GDB
The most standard debugging tool on UNIX is the GNU Debugger gdb. Its main functionnality is to display the piece of code which procuced a crash. To do it, compile your code with the -g option, so that debugging information will be added to the executable. This information is mainly a correspondance between the machine langage instructions and locations in the source. Then, execute the program from gdb.
For instance
int main(int argc, char **argv) {
int size = 100;
int a[size];
for(int i = 0; i < 100 * size; i++) a[i] = i;
}
> g++ -o bang -g bang.cc
> gdb ./bang
GNU gdb 6.1-debian
Copyright 2004 Free Software Foundation, Inc.

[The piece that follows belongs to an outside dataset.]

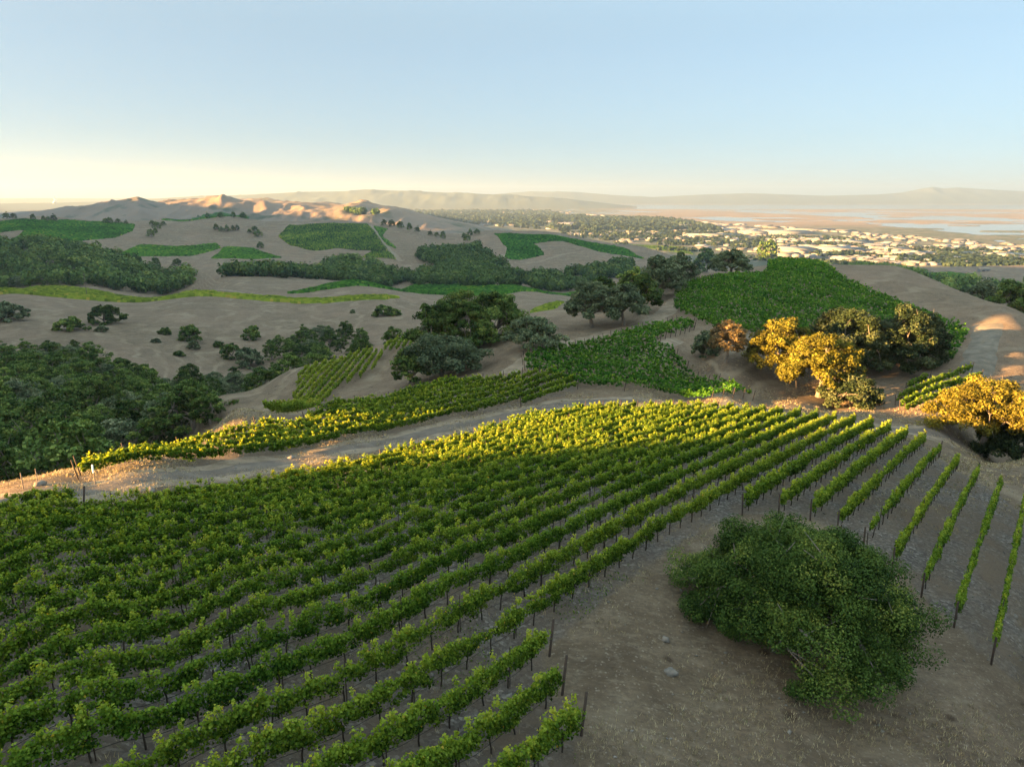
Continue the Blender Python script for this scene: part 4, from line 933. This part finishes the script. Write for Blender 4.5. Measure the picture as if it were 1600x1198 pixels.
def ground_litter():
    g = np.random.default_rng(31)
    # dry grass tufts on the bare foreground, the vine alleys and the road verges
    x = g.uniform(-45, 62, 420000); y = g.uniform(14, 118, 420000); u, v, d = proj(np.column_stack([x, y, np.full(len(x), -22.)]))
    dens = sstep(.42, .62, fbm(x / 5, y / 5, 3, 95)) * np.where(in_poly(x, y, POLY['F']), .22, 1) * np.clip(1.15 - d / 120, .2, 1)
    k = (g.random(len(x)) < dens * .55) & (u > -120) & (u < 1720); x, y, d = x[k], y[k], d[k]; n = len(x); z = Zf(x, y)
    B = 4; hb = g.uniform(.07, .2, (n, B)); a = g.uniform(0, 6.28, (n, B)); w = np.maximum(.012, d * .00045)[:, None] * np.ones((1, B))
    base = np.stack([x, y, z - .02], 1)[:, None] + g.normal(size=(n, B, 3)) * [.07, .07, 0]
    side = np.stack([-np.sin(a), np.cos(a), 0 * a], -1) * w[..., None]; tip = base + np.stack([np.cos(a) * hb * .6, np.sin(a) * hb * .6, hb], -1)
    V = np.stack([base - side, base + side, tip], 2).reshape(-1, 3)
    m = foliage('dry_grass_blades', [(0, (.10, .075, .045)), (.5, (.33, .26, .16)), (.94, (.50, .42, .28)), (1, (.10, .15, .04))], .2, 0)
    tag(link('dry_grass', mesh_np('dry_grass', V, np.arange(len(V)).reshape(-1, 3), m, np.repeat(g.random(n), B))), 'dry straw-coloured grass tufts on the bare ground', 'grass', kind='stuff')
    # low green weeds between the nearest vine rows
    x = g.uniform(-20, 6, 30000); y = g.uniform(15, 40, 30000); k = in_poly(x, y, POLY['F']) & (fbm(x / 3, y / 3, 3, 97) > .62) & (g.random(30000) < .6); x, y = x[k], y[k]
    C = np.column_stack([x, y, Zf(x, y) + g.uniform(.01, .09, len(x))]); V, F = leaves(C, g.normal(size=C.shape) * .5 + [0, 0, 1], .09, g)
    tag(link('weeds', mesh_np('weeds', V, F, M['vine'], g.uniform(.1, .6, len(F)))), 'low green weeds between the nearest vine rows', 'weeds', kind='stuff')
    # stones
    x = g.uniform(-35, 50, 16000); y = g.uniform(14, 90, 16000); k = g.random(16000) < np.where(in_poly(x, y, POLY['F']), .8, .35); x, y = x[k], y[k]; n = len(x)
    r = .022 * g.lognormal(0, .55, n) * (1 + y / 60); O = np.array([(1,0,0),(0,1,0),(-1,0,0),(0,-1,0),(0,0,.7),(0,0,-.7)], float)
    V = (np.column_stack([x, y, Zf(x, y) + r * .2])[:, None] + (O[None] + g.normal(size=(n, 6, 3)) * .25) * r[:, None, None]).reshape(-1, 3)
    F = np.array([(0,1,4),(1,2,4),(2,3,4),(3,0,4),(1,0,5),(2,1,5),(3,2,5),(0,3,5)])
    tag(link('pebbles', mesh_np('pebbles', V, (F[None] + 6 * np.arange(n)[:, None, None]).reshape(-1, 3), M['rock'])), 'small stones scattered over the soil', 'pebbles', kind='stuff')
ground_litter()
def steam():
    x, y = plane_pt(84, 325); p = np.array([x, y, PLAIN + 2.]); g = np.random.default_rng(2); mb = MB()
    for k in range(5):
        q = np.array([[0, 0, 0], [8, 0, 40], [22, 4, 85], [30, 6, 130], [44, 8, 165]]) * (1 - .12 * k) + g.normal(size=(5, 3)) * [12, 8, 6]
        mb.tube(q, np.array([8, 15, 20, 16, 3]) * g.uniform(.7, 1.1), 8)
    tag(link('steam_plume', mb.mesh('steam_plume', M['plastic']), None, p), 'small white steam plume rising far away at the left horizon', 'steam')
steam()
def fence(pix, label, sp=3.0, h=1.3):
    p = smooth_line(GP(pix), sp); z = Zf(p[:, 0], p[:, 1]); org = np.array([*p[0], z[0]])
    root = thing('wire_fence', org, label, 'fence')
    for q, zz in zip(p, z): link('post', FPOST, root, (q[0] - org[0], q[1] - org[1], zz - org[2]))
    for k in (.45, .8, 1.15): link('wire', MB().tube(np.column_stack([p, z + k]) - org, .008, 4, False).mesh('fence_wire', M['stake']), root)
FPOST = MB().tube([(0,0,-.2),(0,0,1.2)], .032, 6).mesh('fence_post', M['wood'])
fence([(-30,778),(10,770),(40,764),(75,752)], 'low wire fence with pale posts at the left edge', 1.6)
fence([(430,670),(500,655),(560,635)], 'wire fence beside the yellow spur vineyard', 3)
# utility pole on the ridge
p = G(136, 462, 350.); root = thing('utility_pole', p, 'thin brown utility pole standing on the vineyard ridge', 'pole')
link('post', MB().tube([(0,0,-1),(0,0,17)], [.22,.16], 8).mesh('pole_post', M['wood']), root); link('crossarm', MB().tube([(-1.2,0,15.6),(1.2,0,15.6)], .09, 6).mesh('pole_arm', M['wood']), root)
# marker at the row end
p = G(149, 757); root = thing('marker_post', p, 'white marker post at the left end of the sunlit vine strip', 'post')
link('stake', MB().tube([(0,0,-.2),(0,0,1.2)], .03, 6).mesh('marker_stake', M['wood']), root); link('cap', MB().tube([(0,0,.9),(0,0,1.5)], .06, 8).mesh('marker_cap', M['plastic']), root)
# farmhouse on the right slope
p = G(1537, 424, 500.); root = thing('farmhouse', p, 'white farmhouse on the shaded slope at right', 'house')
b, r, d = warehouse_mesh(14, 9, 4, M['rooft']); link('wall', b, root); link('roof', r, root); link('door', d, root)

# ------------------------------------------------------------------ haze
def build_haze():
    m, nt, out = new_mat('haze_air'); v = nd(nt, 'ShaderNodeVolumePrincipled')
    v.inputs['Color'].default_value = (.70, .88, 1.0, 1); v.inputs['Density'].default_value = 7.5e-5; v.inputs['Anisotropy'].default_value = .6
    nt.links.new(v.outputs[0], out.inputs['Volume'])
    mb = MB(); mb.box((-40000, -1500, PLAIN - 8), (40000, 27500, 330))
    tag(link('haze', mb.mesh('haze', m, False)), 'thin evening haze lying over the plain and hills', 'haze', kind='stuff')
build_haze()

GDB is free software, covered by the GNU General Public License, and you are
welcome to change it and/or distribute copies of it under certain conditions.
Type "show copying" to see the conditions.
There is absolutely no warranty for GDB. Type "show warranty" for details.
This GDB was configured as "i386-linux"...\
Using host libthread_db library "/lib/tls/libthread_db.so.1".
(gdb) run
Starting program: /tmp/bang
Program received signal SIGSEGV, Segmentation fault.
0x080483e3 in main (argc=1, argv=0xbffff8e4) at bang.cc:4
4 for(int i = 0; i < 100 * size; i++) a[i] = i;
(gdb) l
1 int main(int argc, char **argv) {
2 int size = 100;
3 int a[size];
4 for(int i = 0; i < 100 * size; i++) a[i] = i;
5 }
Note that gdb is a very primitive tool unable to spot tricky errors such as
memory leaks or forbidden access which do not crash the program.